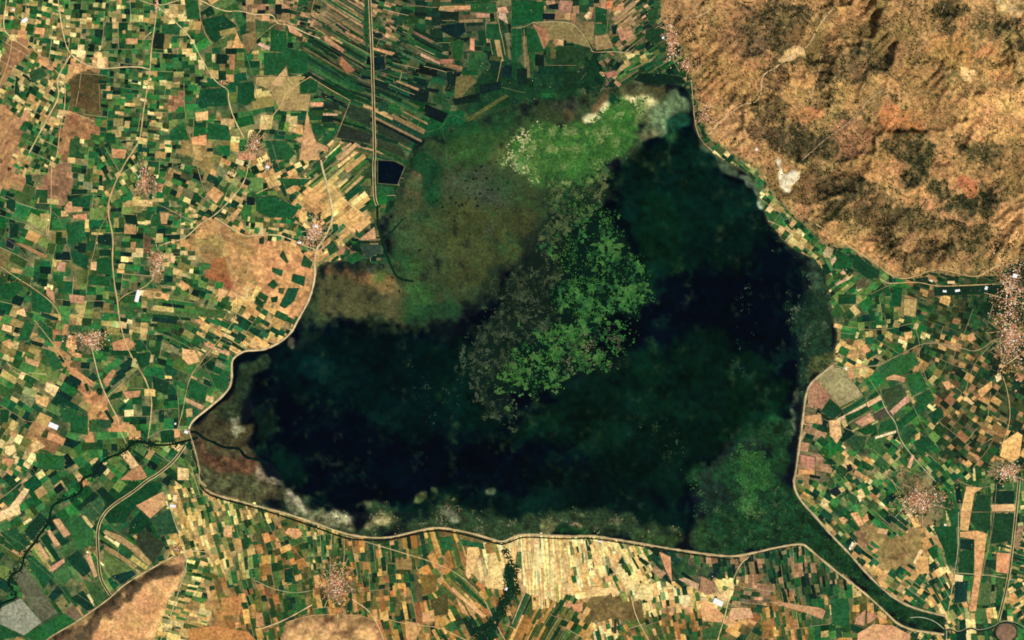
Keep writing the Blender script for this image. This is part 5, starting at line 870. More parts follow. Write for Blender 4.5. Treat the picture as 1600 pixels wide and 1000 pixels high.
for k, z in enumerate(zs):
    x, y, ang, w, l, g = map(float, z[:6]); gp, tp = PAL[z[6]]; w *= .74; l *= .66 if l < 24 else 1.05
    ys_, xs_ = np.nonzero((ZI == k) & ~BLOCK)
    if not len(xs_): continue
    a = math.radians(ang); ca, sa = math.cos(a), math.sin(a)
    X_, Y_ = xs_ * STEP + X0 - x, ys_ * STEP + Y0 - y
    U, Vv = X_ * ca + Y_ * sa, -X_ * sa + Y_ * ca
    TR.clear(); out = []; leafs(U.min() - 3, U.max() + 3, Vv.min() - 3, Vv.max() + 3, l, w, g, out)
    for ua, va, ub, vb in TR:
        if random.random() < .45: continue
        n_ = max(2, int(math.hypot(ub - ua, vb - va) / 2)); t_ = np.linspace(0, 1, n_ + 1); uu, vv = ua + (ub - ua) * t_, va + (vb - va) * t_
        qx_, qy_ = x + uu * ca - vv * sa, y + uu * sa + vv * ca; qx_ = qx_ + 7 * bil(WA, qx_, qy_); qy_ = qy_ + 7 * bil(WB, qx_, qy_)
        pp = np.stack([qx_, qy_], 1); nn = normals(pp) * random.uniform(.16, .34); tone = random.choice(((196, 170, 120), (176, 156, 108), (214, 190, 138), (120, 124, 80)))
        okk = (at_grid(ZI, qx_, qy_) == k) & ~at_grid(BLOCK, qx_, qy_)
        for e in range(n_):
            if okk[e] and okk[e + 1]: TRQ.append(((pp[e] - nn[e], pp[e + 1] - nn[e + 1], pp[e + 1] + nn[e + 1], pp[e] + nn[e]), tone))
    for u0, u1, v0, v1, gg in out:
        gap = random.choice((-.5, -.4, -.3, -.2, .1, .35)); j = lambda: random.uniform(-.5, .5)
        cu, cv = [(u0 + gap + j(), v0 + gap + j()), (u1 - gap + j(), v0 + gap + j()), (u1 - gap + j(), v1 - gap + j()), (u0 + gap + j(), v1 - gap + j())], None
        q = np.array([(x + p_ * ca - r_ * sa, y + p_ * sa + r_ * ca) for p_, r_ in cu])
        q[:, 0] += 7 * bil(WA, q[:, 0], q[:, 1]); q[:, 1] += 7 * bil(WB, q[:, 0], q[:, 1])
        mx_, my_ = q.mean(0); cl = float(bil(CLU, mx_, my_))
        if random.random() < .06: continue
        gg = gg + dict(W=.14, T=.14, N=.12, B=.1, O=.1, D=0, S=.0, Y=.04)[z[6]] - (.4 * g if z[6] == 'S' else 0) + (.06 if x > 1240 else 0) + (.14 if z[6] == 'N' and x < 770 and y < 150 else 0) + .45 * cl * (.3 if z[6] == 'S' else 1)
        gp_ = gp; c = np.array(random.choice(gp if random.random() < gg else tp), float)
        if random.random() < .16: c = .5 * c + .5 * np.array(random.choice(gp + tp), float)
        c = c * (np.array([1.0, 1.025, .95]) if c[0] > c[1] else np.array([1.1, 1.07, 1.0]))
        c = np.clip(c * (random.uniform(.74, 1.26) if c[1] > c[0] else random.uniform(.86, 1.12)) + np.array([random.uniform(-5, 5) for _ in range(3)]), 4, 255)
        kk, ii = gi(mx_, my_)
        if CVL[kk][ii]:
            if random.random() < .5: continue
            c = COL[kk, ii] * random.uniform(.88, 1.1)
        emit([tuple(v) for v in q], k, lin(c), 1.2 + random.random() * 1.8, 0)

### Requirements
Repeat the material above verbatim. Leave the pictures behind.

### The answer
Keep writing the Blender script for this image. This is part 5, starting at line 870. More parts follow. Write for Blender 4.5. Treat the picture as 1600 pixels wide and 1000 pixels high.
for k, z in enumerate(zs):
    x, y, ang, w, l, g = map(float, z[:6]); gp, tp = PAL[z[6]]; w *= .74; l *= .66 if l < 24 else 1.05
    ys_, xs_ = np.nonzero((ZI == k) & ~BLOCK)
    if not len(xs_): continue
    a = math.radians(ang); ca, sa = math.cos(a), math.sin(a)
    X_, Y_ = xs_ * STEP + X0 - x, ys_ * STEP + Y0 - y
    U, Vv = X_ * ca + Y_ * sa, -X_ * sa + Y_ * ca
    TR.clear(); out = []; leafs(U.min() - 3, U.max() + 3, Vv.min() - 3, Vv.max() + 3, l, w, g, out)
    for ua, va, ub, vb in TR:
        if random.random() < .45: continue
        n_ = max(2, int(math.hypot(ub - ua, vb - va) / 2)); t_ = np.linspace(0, 1, n_ + 1); uu, vv = ua + (ub - ua) * t_, va + (vb - va) * t_
        qx_, qy_ = x + uu * ca - vv * sa, y + uu * sa + vv * ca; qx_ = qx_ + 7 * bil(WA, qx_, qy_); qy_ = qy_ + 7 * bil(WB, qx_, qy_)
        pp = np.stack([qx_, qy_], 1); nn = normals(pp) * random.uniform(.16, .34); tone = random.choice(((196, 170, 120), (176, 156, 108), (214, 190, 138), (120, 124, 80)))
        okk = (at_grid(ZI, qx_, qy_) == k) & ~at_grid(BLOCK, qx_, qy_)
        for e in range(n_):
            if okk[e] and okk[e + 1]: TRQ.append(((pp[e] - nn[e], pp[e + 1] - nn[e + 1], pp[e + 1] + nn[e + 1], pp[e] + nn[e]), tone))
    for u0, u1, v0, v1, gg in out:
        gap = random.choice((-.5, -.4, -.3, -.2, .1, .35)); j = lambda: random.uniform(-.5, .5)
        cu, cv = [(u0 + gap + j(), v0 + gap + j()), (u1 - gap + j(), v0 + gap + j()), (u1 - gap + j(), v1 - gap + j()), (u0 + gap + j(), v1 - gap + j())], None
        q = np.array([(x + p_ * ca - r_ * sa, y + p_ * sa + r_ * ca) for p_, r_ in cu])
        q[:, 0] += 7 * bil(WA, q[:, 0], q[:, 1]); q[:, 1] += 7 * bil(WB, q[:, 0], q[:, 1])
        mx_, my_ = q.mean(0); cl = float(bil(CLU, mx_, my_))
        if random.random() < .06: continue
        gg = gg + dict(W=.14, T=.14, N=.12, B=.1, O=.1, D=0, S=.0, Y=.04)[z[6]] - (.4 * g if z[6] == 'S' else 0) + (.06 if x > 1240 else 0) + (.14 if z[6] == 'N' and x < 770 and y < 150 else 0) + .45 * cl * (.3 if z[6] == 'S' else 1)
        gp_ = gp; c = np.array(random.choice(gp if random.random() < gg else tp), float)
        if random.random() < .16: c = .5 * c + .5 * np.array(random.choice(gp + tp), float)
        c = c * (np.array([1.0, 1.025, .95]) if c[0] > c[1] else np.array([1.1, 1.07, 1.0]))
        c = np.clip(c * (random.uniform(.74, 1.26) if c[1] > c[0] else random.uniform(.86, 1.12)) + np.array([random.uniform(-5, 5) for _ in range(3)]), 4, 255)
        kk, ii = gi(mx_, my_)
        if CVL[kk][ii]:
            if random.random() < .5: continue
            c = COL[kk, ii] * random.uniform(.88, 1.1)
        emit([tuple(v) for v in q], k, lin(c), 1.2 + random.random() * 1.8, 0)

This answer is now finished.